Tal opinião recebe eco do representante jurídico do consórcio OAS/JC Gontijo, o advogado Herman Barbosa. “Foi realizada uma simulação para que esse pagamento fosse feito em dinheiro ou em terrenos e verificou-se que a última opção ficava mais vantajosa e barata para o DF”, diz. Essa, no entanto, é uma vantagem que precisa ser pesada do ponto de vista do interesse público. O barato hoje, quando o terreno ainda não foi impactado com a certeira valorização, pode sair caro ao coletivo. Representantes da Promotoria de Justiça de Defesa do Patrimônio Público e Social (Prodep) consideraram a proposta curiosa, embora no atual estágio do projeto não seja possível fazer nenhuma ressalva sobre a negociação.
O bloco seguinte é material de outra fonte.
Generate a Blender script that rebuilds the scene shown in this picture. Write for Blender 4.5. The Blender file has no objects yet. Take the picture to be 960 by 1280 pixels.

Os promotores, no entanto, estão de olho nos desdobramentos da PPP.




Legado de Niemeyer


A planta original dos anos 80, que deve orientar a obra, recebeu alterações




A passagem suspensa tem quatro pistas, uma delas exclusiva para ônibus, e previsão de ciclovia


Intervenções necessárias

Confira como deve ficar a Nova Saída Norte, uma obra hoje orçada em 2,45 bilhões de reais





Trânsito versus segurança

Moradores do Lago Norte acreditam que a obra melhorará o acesso até lá, mas há quem tema o aumento da violência



  

Ponte do Bragueto: movimentação de 80 000 carros por dia


Com cerca de 5 000 residências, o Lago Norte é hoje o endereço de 34 000 moradores do Distrito Federal. De acordo com o Departamento de Estradas e Rodagens (DER), passam diariamente pela Ponte do Bragueto, a caminho de lá, aproximadamente 80 000 carros. Para a administradora da região, Sandra Faraj, o bairro chegou ao seu limite de mobilidade. Segundo ela, é fundamental que o governo pense em soluções para desafogar o trânsito e melhorar o acesso ao local. “O projeto da Nova Saída Norte trará mais benefícios do que desvantagens”, acredita Sandra, para quem a principal crítica ao projeto deve ser equacionada a partir da proposta de fazer um túnel. “Seria um desgaste grande se a via cortasse a península por cima. Mas, se a solução for o túnel, boa parte do transtorno será evitada”, confia. O prefeito comunitário do Lago Norte, Dyonélio Francisco Morosini, conta que em 2002, época em que também atuou como representante dos moradores, chegou a fazer uma pesquisa com eles. Na ocasião, sete em cada dez entrevistados se mostraram favoráveis à construção da nova ligação. Morosini, no entanto, não tinha conhecimento de que o projeto foi retomado pelo governo. Ele defende a ideia de que haja um amplo debate sobre o assunto. “Temos de discutir com as pessoas que serão diretamente afetadas pela proposta”, sugere. Morosini afirma que a principal ressalva entre os que são contrários ao projeto é que as novas vias de acesso se estendam para depois do Paranoá, o que demonstra a recorrente preocupação com a segurança. “Temos de estar atentos a isso, mas não é possível esquecer o problema do trânsito. Em oito anos, a Ponte do Bragueto estará intrafegável”, considera o prefeito comunitário.